— Begin Given data —

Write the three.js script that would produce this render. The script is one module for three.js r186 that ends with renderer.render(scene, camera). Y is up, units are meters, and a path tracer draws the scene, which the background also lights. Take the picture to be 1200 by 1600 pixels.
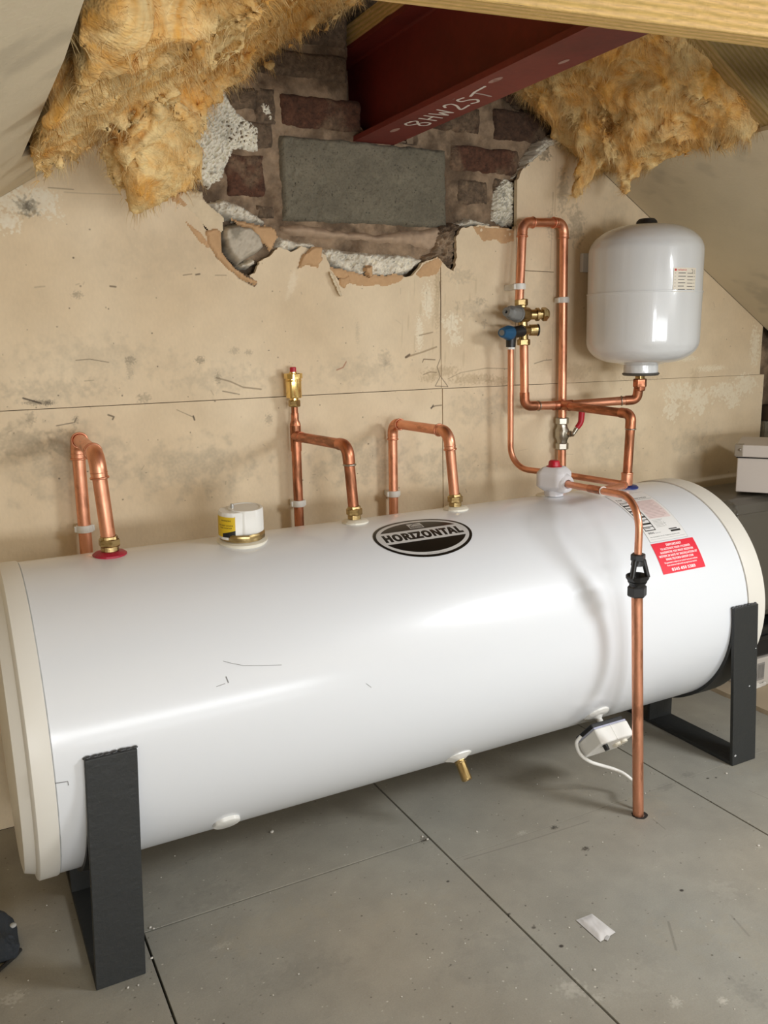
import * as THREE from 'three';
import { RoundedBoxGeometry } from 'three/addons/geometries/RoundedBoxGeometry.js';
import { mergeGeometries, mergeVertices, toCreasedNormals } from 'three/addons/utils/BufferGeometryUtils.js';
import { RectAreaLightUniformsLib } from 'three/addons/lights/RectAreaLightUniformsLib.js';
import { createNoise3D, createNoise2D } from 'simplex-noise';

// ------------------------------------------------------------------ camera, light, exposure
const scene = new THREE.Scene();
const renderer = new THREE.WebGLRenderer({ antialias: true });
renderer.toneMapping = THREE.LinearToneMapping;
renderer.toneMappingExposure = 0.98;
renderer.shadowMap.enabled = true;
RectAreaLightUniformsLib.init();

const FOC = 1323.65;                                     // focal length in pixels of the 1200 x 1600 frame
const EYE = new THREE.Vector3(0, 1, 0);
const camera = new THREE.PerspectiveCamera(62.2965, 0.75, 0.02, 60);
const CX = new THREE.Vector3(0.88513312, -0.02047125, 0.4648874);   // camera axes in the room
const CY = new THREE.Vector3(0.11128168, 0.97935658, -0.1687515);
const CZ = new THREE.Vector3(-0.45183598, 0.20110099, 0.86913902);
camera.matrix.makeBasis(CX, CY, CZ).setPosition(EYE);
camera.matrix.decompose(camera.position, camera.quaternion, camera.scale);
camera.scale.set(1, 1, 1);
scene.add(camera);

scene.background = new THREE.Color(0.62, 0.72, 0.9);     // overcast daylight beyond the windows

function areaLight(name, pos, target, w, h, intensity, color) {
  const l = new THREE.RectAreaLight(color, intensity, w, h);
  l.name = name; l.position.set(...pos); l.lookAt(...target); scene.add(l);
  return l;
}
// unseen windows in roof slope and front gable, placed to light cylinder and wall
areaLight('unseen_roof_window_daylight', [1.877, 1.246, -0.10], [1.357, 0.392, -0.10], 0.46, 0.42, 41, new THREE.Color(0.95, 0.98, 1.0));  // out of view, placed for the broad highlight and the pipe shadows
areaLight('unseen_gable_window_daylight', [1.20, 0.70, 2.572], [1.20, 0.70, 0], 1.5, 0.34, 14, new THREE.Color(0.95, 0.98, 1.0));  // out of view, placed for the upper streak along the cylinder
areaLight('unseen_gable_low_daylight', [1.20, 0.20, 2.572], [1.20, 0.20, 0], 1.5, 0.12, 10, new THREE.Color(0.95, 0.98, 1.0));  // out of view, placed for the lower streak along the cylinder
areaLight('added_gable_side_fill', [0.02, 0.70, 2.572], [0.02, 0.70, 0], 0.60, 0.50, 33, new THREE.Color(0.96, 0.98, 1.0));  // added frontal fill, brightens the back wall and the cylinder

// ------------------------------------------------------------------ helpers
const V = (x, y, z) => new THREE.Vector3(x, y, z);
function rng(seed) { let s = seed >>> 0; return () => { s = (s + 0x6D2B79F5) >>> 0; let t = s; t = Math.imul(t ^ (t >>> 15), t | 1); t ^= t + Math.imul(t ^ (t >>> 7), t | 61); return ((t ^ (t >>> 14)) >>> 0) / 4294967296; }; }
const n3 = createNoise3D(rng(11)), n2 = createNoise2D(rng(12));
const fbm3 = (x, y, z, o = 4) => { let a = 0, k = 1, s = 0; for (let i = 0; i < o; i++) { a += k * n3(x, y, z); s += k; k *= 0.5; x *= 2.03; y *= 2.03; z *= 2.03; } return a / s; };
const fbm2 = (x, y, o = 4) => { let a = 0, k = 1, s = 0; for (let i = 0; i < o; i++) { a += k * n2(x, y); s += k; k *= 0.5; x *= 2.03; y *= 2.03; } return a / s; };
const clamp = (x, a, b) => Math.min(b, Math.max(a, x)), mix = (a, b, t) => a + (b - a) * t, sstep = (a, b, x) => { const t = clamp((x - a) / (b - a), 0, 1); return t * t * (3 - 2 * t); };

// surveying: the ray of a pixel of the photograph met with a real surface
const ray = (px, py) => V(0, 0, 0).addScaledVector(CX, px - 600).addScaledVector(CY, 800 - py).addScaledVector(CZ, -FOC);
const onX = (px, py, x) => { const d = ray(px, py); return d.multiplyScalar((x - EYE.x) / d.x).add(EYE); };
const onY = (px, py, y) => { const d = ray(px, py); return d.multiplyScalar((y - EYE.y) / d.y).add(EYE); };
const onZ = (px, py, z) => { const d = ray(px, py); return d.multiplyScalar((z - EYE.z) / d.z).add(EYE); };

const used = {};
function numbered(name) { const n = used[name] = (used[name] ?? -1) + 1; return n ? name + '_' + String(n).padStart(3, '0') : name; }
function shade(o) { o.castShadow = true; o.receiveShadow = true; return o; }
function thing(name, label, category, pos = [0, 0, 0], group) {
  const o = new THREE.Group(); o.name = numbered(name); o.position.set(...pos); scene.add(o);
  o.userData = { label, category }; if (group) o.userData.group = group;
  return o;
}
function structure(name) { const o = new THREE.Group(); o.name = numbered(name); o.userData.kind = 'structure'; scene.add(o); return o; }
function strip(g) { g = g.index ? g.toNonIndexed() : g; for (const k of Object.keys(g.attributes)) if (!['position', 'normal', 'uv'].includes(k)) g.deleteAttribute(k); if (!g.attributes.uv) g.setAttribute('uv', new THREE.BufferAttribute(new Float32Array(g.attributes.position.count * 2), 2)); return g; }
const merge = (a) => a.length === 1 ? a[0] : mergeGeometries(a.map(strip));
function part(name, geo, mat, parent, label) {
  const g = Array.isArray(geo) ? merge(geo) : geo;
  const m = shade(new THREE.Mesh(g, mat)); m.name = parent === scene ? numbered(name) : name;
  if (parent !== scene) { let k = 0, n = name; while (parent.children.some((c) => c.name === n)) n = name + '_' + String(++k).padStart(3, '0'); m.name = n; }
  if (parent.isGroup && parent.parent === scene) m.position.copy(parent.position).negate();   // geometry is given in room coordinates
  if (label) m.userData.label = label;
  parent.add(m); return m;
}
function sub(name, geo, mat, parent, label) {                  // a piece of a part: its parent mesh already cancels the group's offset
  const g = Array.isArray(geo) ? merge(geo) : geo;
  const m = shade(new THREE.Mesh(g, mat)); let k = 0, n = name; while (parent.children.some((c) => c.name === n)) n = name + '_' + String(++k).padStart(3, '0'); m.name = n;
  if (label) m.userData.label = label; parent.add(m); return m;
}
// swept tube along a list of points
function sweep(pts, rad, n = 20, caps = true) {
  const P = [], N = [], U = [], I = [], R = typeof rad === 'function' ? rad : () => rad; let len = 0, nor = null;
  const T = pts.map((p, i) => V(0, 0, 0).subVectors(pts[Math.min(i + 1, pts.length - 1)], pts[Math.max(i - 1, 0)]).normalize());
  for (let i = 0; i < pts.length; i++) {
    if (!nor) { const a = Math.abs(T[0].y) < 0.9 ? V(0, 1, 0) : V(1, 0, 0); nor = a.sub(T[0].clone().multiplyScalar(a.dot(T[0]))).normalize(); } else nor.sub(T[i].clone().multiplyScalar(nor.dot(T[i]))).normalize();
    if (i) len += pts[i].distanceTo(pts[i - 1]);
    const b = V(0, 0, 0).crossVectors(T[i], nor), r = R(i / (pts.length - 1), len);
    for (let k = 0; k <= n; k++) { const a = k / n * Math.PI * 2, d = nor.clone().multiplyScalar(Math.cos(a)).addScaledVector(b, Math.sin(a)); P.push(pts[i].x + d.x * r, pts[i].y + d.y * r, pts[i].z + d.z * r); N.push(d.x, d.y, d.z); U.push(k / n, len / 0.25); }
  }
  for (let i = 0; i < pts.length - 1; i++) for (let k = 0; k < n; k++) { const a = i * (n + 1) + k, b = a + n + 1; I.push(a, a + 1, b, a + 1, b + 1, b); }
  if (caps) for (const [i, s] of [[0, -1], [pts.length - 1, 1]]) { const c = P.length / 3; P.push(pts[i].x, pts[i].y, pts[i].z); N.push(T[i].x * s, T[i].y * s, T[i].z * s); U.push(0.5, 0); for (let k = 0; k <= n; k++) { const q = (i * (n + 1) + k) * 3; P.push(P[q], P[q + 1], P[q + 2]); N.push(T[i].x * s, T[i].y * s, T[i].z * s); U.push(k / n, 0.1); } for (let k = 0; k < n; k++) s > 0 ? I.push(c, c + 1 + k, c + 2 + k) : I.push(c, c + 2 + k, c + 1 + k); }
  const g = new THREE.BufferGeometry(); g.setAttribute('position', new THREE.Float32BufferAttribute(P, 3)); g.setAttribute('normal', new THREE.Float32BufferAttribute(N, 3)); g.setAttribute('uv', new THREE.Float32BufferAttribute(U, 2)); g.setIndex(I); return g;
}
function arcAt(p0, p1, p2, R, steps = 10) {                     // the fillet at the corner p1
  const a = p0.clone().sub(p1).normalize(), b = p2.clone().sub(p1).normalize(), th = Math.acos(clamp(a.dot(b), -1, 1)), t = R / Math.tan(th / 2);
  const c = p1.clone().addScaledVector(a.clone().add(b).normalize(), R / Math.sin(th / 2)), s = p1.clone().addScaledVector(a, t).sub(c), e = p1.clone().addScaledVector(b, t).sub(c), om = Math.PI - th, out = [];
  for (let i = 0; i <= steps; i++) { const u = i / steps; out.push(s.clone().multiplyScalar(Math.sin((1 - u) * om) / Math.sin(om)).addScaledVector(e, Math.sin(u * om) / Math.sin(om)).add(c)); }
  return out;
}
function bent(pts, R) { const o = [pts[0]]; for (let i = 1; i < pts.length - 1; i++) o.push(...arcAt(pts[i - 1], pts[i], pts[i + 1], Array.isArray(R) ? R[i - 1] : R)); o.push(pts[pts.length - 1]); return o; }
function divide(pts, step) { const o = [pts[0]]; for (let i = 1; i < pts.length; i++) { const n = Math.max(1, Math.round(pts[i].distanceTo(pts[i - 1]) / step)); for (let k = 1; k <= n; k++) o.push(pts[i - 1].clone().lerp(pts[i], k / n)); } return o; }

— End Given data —

#### [Set task]
Copy each line of the preceding data that contains the string "renderer".

#### [Completed exercise]
Write the three.js script that would produce this render. The script is one module for three.js r186 that ends with renderer.render(scene, camera). Y is up, units are meters, and a path tracer draws the scene, which the background also lights. Take the picture to be 1200 by 1600 pixels.
const renderer = new THREE.WebGLRenderer({ antialias: true });
renderer.toneMapping = THREE.LinearToneMapping;
renderer.toneMappingExposure = 0.98;
renderer.shadowMap.enabled = true;